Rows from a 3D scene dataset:

⟨

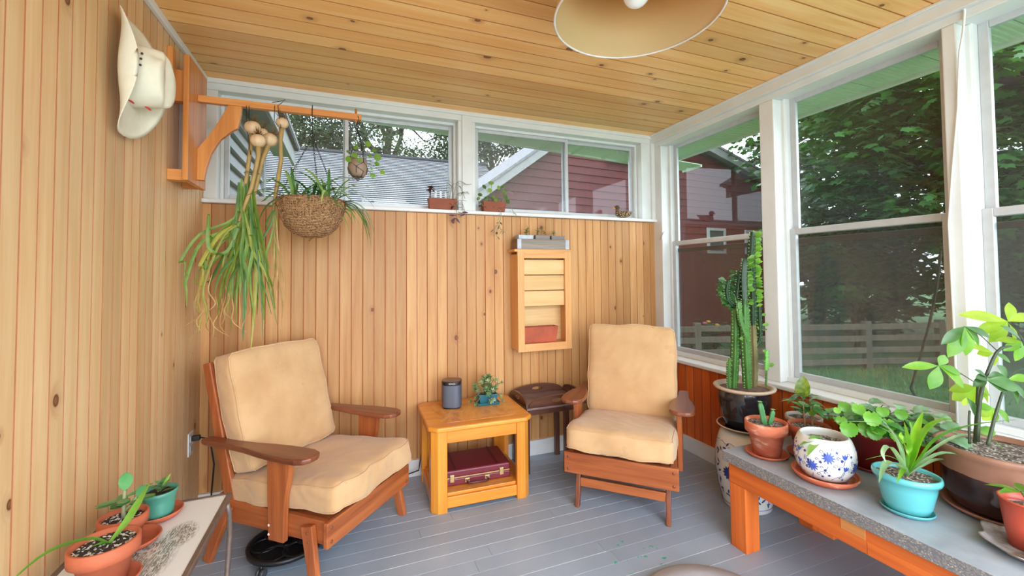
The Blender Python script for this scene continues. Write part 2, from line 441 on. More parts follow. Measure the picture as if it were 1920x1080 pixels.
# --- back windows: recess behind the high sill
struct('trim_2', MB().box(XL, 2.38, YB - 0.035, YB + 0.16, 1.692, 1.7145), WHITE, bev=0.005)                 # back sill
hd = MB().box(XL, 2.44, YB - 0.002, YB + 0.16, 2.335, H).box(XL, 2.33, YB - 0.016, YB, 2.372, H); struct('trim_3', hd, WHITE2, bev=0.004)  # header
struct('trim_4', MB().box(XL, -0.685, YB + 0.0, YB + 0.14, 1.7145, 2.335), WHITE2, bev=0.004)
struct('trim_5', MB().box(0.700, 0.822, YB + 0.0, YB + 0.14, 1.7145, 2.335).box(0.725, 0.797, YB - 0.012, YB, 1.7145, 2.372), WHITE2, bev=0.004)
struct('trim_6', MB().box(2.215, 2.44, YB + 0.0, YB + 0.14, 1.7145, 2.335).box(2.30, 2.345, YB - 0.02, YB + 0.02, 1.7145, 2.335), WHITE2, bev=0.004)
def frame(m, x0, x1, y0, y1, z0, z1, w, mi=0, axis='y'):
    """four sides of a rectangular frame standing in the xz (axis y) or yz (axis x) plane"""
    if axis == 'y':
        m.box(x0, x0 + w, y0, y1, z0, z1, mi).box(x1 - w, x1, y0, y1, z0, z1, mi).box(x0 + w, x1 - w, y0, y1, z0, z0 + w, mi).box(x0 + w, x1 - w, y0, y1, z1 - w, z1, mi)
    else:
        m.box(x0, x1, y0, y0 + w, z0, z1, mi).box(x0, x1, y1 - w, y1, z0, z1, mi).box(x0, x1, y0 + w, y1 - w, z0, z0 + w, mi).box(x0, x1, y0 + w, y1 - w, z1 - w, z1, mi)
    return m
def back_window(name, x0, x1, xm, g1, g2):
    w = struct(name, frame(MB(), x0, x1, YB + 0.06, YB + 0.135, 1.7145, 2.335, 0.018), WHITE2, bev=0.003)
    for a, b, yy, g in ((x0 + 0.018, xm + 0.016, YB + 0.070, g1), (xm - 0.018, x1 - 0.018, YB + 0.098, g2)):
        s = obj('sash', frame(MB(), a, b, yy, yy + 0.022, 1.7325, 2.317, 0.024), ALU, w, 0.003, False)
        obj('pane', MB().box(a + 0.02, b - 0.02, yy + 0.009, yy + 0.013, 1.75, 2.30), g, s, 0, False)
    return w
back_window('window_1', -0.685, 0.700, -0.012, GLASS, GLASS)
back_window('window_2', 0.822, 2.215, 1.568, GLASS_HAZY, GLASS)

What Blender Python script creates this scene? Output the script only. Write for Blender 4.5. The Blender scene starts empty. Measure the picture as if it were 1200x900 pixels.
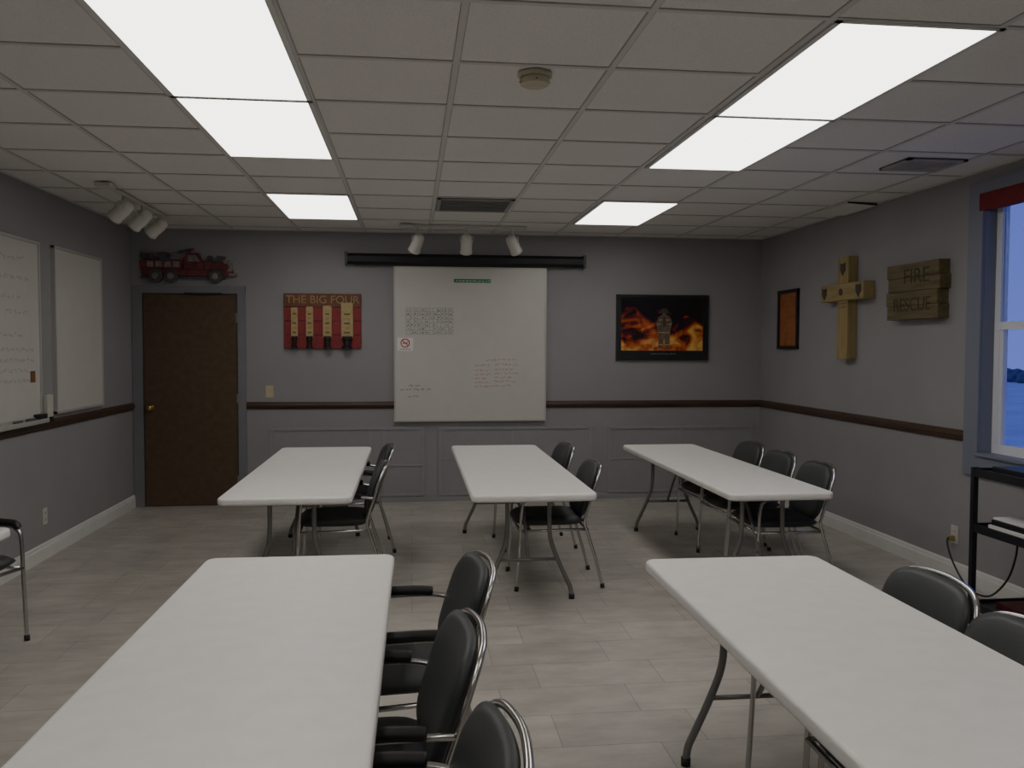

⟩

The request »
Output an exact copy of the material, with the pictures removed.

Output below »
The Blender Python script for this scene continues. Write part 2, from line 441 on. More parts follow. Measure the picture as if it were 1920x1080 pixels.
# --- back windows: recess behind the high sill
struct('trim_2', MB().box(XL, 2.38, YB - 0.035, YB + 0.16, 1.692, 1.7145), WHITE, bev=0.005)                 # back sill
hd = MB().box(XL, 2.44, YB - 0.002, YB + 0.16, 2.335, H).box(XL, 2.33, YB - 0.016, YB, 2.372, H); struct('trim_3', hd, WHITE2, bev=0.004)  # header
struct('trim_4', MB().box(XL, -0.685, YB + 0.0, YB + 0.14, 1.7145, 2.335), WHITE2, bev=0.004)
struct('trim_5', MB().box(0.700, 0.822, YB + 0.0, YB + 0.14, 1.7145, 2.335).box(0.725, 0.797, YB - 0.012, YB, 1.7145, 2.372), WHITE2, bev=0.004)
struct('trim_6', MB().box(2.215, 2.44, YB + 0.0, YB + 0.14, 1.7145, 2.335).box(2.30, 2.345, YB - 0.02, YB + 0.02, 1.7145, 2.335), WHITE2, bev=0.004)
def frame(m, x0, x1, y0, y1, z0, z1, w, mi=0, axis='y'):
    """four sides of a rectangular frame standing in the xz (axis y) or yz (axis x) plane"""
    if axis == 'y':
        m.box(x0, x0 + w, y0, y1, z0, z1, mi).box(x1 - w, x1, y0, y1, z0, z1, mi).box(x0 + w, x1 - w, y0, y1, z0, z0 + w, mi).box(x0 + w, x1 - w, y0, y1, z1 - w, z1, mi)
    else:
        m.box(x0, x1, y0, y0 + w, z0, z1, mi).box(x0, x1, y1 - w, y1, z0, z1, mi).box(x0, x1, y0 + w, y1 - w, z0, z0 + w, mi).box(x0, x1, y0 + w, y1 - w, z1 - w, z1, mi)
    return m
def back_window(name, x0, x1, xm, g1, g2):
    w = struct(name, frame(MB(), x0, x1, YB + 0.06, YB + 0.135, 1.7145, 2.335, 0.018), WHITE2, bev=0.003)
    for a, b, yy, g in ((x0 + 0.018, xm + 0.016, YB + 0.070, g1), (xm - 0.018, x1 - 0.018, YB + 0.098, g2)):
        s = obj('sash', frame(MB(), a, b, yy, yy + 0.022, 1.7325, 2.317, 0.024), ALU, w, 0.003, False)
        obj('pane', MB().box(a + 0.02, b - 0.02, yy + 0.009, yy + 0.013, 1.75, 2.30), g, s, 0, False)
    return w
back_window('window_1', -0.685, 0.700, -0.012, GLASS, GLASS)
back_window('window_2', 0.822, 2.215, 1.568, GLASS_HAZY, GLASS)

What Blender Python script creates this scene? Output the script only. Write for Blender 4.5. The Blender scene starts empty. Measure the picture as if it were 1200x900 pixels.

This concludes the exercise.